*GIVEN INSTRUCTION:* From the data that follows, copy every line holding the string "scene".

*DATA:*
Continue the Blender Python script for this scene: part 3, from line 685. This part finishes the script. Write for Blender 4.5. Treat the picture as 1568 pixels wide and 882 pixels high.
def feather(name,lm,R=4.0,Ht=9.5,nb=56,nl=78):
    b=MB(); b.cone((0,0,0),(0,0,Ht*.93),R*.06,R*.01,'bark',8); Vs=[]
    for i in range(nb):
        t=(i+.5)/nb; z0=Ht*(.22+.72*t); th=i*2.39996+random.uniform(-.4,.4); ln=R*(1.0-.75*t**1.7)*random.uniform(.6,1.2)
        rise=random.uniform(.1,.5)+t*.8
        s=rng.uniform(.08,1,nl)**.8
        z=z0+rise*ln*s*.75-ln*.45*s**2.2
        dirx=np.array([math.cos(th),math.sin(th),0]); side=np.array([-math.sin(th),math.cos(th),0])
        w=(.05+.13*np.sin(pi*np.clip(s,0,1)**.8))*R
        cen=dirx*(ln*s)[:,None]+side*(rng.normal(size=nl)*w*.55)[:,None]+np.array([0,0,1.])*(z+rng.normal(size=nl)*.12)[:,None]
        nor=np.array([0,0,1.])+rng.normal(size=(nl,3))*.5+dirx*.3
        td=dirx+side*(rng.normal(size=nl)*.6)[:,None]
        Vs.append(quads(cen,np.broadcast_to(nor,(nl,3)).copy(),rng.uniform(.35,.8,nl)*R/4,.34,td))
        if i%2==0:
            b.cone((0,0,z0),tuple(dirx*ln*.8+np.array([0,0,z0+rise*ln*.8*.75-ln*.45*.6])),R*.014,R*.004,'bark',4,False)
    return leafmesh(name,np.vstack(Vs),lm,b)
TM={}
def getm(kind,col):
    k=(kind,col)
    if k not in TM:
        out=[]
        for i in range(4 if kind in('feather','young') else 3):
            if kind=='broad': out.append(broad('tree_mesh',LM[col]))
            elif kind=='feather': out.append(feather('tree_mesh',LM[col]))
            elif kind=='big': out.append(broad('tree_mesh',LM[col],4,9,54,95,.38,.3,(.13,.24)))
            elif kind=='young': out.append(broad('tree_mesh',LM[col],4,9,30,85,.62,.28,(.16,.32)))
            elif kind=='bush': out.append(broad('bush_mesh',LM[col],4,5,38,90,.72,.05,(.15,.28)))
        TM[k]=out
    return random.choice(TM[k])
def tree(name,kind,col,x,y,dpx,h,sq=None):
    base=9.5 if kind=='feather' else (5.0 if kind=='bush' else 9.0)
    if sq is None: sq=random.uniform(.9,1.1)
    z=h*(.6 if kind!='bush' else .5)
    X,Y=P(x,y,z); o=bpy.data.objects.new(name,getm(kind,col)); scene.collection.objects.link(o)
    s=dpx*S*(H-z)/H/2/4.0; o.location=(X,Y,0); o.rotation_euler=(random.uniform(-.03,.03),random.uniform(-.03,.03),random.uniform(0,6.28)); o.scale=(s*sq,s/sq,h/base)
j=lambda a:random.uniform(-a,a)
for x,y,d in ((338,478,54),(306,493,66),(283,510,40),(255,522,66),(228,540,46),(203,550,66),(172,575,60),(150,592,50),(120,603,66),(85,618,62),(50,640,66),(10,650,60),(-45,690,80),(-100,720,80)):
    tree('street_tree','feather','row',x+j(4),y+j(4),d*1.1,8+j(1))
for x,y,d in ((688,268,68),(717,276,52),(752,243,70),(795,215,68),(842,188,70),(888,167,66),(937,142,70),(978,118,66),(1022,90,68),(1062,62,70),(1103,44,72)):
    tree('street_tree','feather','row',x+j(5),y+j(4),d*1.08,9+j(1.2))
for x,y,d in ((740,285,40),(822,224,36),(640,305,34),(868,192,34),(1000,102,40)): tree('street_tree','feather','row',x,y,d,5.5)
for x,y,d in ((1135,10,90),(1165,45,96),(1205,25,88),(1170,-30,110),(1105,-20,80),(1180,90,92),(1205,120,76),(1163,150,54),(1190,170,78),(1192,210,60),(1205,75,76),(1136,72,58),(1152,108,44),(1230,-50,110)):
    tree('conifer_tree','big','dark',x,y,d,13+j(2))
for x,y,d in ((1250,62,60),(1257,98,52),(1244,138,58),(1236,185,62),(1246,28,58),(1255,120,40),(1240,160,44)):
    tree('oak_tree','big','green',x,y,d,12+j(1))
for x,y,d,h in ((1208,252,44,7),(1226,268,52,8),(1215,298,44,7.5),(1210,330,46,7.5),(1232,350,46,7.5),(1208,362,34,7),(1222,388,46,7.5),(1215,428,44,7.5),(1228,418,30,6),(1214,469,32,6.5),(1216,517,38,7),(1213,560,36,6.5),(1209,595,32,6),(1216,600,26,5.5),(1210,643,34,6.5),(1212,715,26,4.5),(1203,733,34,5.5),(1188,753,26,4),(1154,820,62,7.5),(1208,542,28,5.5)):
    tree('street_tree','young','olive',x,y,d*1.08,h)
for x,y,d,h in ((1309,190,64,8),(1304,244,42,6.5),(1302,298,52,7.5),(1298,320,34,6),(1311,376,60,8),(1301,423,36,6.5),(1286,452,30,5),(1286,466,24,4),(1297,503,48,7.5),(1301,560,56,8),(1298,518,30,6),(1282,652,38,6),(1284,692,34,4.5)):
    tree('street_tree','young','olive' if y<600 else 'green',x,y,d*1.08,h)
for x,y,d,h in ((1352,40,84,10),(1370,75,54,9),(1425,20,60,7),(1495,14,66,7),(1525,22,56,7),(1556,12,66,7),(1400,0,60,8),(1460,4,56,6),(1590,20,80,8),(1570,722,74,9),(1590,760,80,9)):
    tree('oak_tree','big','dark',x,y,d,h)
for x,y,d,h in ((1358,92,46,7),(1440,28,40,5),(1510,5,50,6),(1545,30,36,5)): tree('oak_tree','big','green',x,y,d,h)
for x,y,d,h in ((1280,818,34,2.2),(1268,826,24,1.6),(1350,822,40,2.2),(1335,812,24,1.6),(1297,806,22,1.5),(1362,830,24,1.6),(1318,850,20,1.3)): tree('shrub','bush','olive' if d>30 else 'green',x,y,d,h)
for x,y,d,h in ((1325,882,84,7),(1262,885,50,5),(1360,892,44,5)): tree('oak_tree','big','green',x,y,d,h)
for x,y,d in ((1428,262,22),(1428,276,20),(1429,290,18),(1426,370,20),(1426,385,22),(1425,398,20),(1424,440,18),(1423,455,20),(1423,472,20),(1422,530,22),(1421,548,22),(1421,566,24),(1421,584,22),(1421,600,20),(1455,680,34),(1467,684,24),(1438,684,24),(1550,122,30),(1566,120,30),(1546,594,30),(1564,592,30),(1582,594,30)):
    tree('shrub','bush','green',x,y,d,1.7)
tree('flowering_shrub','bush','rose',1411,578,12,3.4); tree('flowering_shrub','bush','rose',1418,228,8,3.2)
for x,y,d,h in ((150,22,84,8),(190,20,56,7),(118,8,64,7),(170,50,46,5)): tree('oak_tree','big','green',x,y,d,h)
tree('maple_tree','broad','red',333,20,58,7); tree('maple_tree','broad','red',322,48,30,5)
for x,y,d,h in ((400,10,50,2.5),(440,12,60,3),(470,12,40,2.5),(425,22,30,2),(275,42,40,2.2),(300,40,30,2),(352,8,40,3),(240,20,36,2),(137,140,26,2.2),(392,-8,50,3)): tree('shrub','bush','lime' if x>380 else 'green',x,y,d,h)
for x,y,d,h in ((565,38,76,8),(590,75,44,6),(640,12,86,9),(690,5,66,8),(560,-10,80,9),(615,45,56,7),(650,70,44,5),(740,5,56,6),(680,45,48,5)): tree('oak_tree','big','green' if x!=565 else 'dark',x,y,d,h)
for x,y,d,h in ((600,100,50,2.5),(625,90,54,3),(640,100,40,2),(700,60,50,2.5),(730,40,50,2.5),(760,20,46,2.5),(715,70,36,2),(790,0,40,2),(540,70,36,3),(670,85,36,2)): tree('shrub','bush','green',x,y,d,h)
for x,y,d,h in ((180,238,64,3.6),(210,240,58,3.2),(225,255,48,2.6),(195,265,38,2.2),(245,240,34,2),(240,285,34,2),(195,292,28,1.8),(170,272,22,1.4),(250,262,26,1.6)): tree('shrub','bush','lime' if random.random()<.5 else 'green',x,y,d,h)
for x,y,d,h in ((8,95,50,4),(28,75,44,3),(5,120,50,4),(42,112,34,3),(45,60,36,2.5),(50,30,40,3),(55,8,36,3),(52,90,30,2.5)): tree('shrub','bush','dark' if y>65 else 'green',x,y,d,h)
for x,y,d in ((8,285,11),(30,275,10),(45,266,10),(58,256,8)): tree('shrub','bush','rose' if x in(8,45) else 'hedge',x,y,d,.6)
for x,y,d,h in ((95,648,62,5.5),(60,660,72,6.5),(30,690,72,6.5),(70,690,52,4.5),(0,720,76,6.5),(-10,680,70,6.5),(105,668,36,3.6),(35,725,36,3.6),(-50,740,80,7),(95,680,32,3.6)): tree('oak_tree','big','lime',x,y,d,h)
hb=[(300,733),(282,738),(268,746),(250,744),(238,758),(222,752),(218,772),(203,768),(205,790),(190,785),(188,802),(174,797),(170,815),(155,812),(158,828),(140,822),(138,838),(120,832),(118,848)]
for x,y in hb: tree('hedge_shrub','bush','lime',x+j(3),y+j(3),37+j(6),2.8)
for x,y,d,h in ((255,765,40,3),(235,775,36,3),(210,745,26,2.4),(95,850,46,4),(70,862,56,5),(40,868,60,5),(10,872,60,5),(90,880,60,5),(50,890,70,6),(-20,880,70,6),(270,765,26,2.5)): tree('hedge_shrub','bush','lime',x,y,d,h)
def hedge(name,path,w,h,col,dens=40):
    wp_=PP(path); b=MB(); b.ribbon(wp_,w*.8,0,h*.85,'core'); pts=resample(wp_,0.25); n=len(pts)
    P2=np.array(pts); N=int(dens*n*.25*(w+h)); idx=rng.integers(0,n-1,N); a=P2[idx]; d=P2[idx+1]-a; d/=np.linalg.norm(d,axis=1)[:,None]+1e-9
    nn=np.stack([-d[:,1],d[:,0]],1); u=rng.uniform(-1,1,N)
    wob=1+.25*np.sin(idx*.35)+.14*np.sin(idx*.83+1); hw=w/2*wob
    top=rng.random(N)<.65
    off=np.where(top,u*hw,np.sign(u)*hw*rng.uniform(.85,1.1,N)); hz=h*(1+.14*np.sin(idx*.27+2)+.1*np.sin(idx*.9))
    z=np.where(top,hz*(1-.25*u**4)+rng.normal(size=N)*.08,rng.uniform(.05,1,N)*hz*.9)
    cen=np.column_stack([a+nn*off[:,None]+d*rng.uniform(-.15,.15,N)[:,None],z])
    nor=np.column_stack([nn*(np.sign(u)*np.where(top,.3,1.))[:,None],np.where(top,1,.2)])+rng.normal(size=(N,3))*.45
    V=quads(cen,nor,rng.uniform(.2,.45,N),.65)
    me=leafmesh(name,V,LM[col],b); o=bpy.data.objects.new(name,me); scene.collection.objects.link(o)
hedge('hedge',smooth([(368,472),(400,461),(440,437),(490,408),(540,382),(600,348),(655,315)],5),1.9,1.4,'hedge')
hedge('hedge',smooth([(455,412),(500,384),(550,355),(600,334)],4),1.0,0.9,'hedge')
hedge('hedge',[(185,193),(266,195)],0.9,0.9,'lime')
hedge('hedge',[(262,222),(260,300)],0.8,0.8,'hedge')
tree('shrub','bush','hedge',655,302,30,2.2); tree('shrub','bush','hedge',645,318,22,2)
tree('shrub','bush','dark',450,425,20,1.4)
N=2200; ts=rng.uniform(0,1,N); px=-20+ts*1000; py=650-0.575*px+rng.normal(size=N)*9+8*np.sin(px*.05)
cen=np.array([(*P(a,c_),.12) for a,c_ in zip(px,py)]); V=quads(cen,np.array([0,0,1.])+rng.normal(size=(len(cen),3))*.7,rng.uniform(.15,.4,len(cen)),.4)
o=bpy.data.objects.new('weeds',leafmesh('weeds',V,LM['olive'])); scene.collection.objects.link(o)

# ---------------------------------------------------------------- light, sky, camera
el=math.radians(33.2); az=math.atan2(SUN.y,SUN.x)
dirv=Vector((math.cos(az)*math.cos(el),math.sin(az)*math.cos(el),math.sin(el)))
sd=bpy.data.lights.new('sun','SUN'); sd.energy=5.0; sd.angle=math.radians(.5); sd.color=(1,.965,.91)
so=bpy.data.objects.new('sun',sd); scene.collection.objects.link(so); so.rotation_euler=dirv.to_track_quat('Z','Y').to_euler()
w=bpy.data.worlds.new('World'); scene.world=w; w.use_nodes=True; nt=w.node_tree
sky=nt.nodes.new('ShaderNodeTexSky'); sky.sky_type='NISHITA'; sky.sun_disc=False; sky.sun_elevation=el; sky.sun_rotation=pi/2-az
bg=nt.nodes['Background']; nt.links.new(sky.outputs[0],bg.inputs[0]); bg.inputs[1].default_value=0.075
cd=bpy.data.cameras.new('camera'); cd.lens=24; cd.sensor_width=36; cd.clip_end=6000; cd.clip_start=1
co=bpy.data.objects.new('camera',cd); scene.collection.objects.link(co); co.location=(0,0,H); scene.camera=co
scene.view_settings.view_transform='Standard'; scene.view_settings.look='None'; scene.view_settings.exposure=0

*REPLY TO THE TASK:*
Continue the Blender Python script for this scene: part 3, from line 685. This part finishes the script. Write for Blender 4.5. Treat the picture as 1568 pixels wide and 882 pixels high.
    X,Y=P(x,y,z); o=bpy.data.objects.new(name,getm(kind,col)); scene.collection.objects.link(o)
    me=leafmesh(name,V,LM[col],b); o=bpy.data.objects.new(name,me); scene.collection.objects.link(o)
o=bpy.data.objects.new('weeds',leafmesh('weeds',V,LM['olive'])); scene.collection.objects.link(o)
so=bpy.data.objects.new('sun',sd); scene.collection.objects.link(so); so.rotation_euler=dirv.to_track_quat('Z','Y').to_euler()
w=bpy.data.worlds.new('World'); scene.world=w; w.use_nodes=True; nt=w.node_tree
co=bpy.data.objects.new('camera',cd); scene.collection.objects.link(co); co.location=(0,0,H); scene.camera=co
scene.view_settings.view_transform='Standard'; scene.view_settings.look='None'; scene.view_settings.exposure=0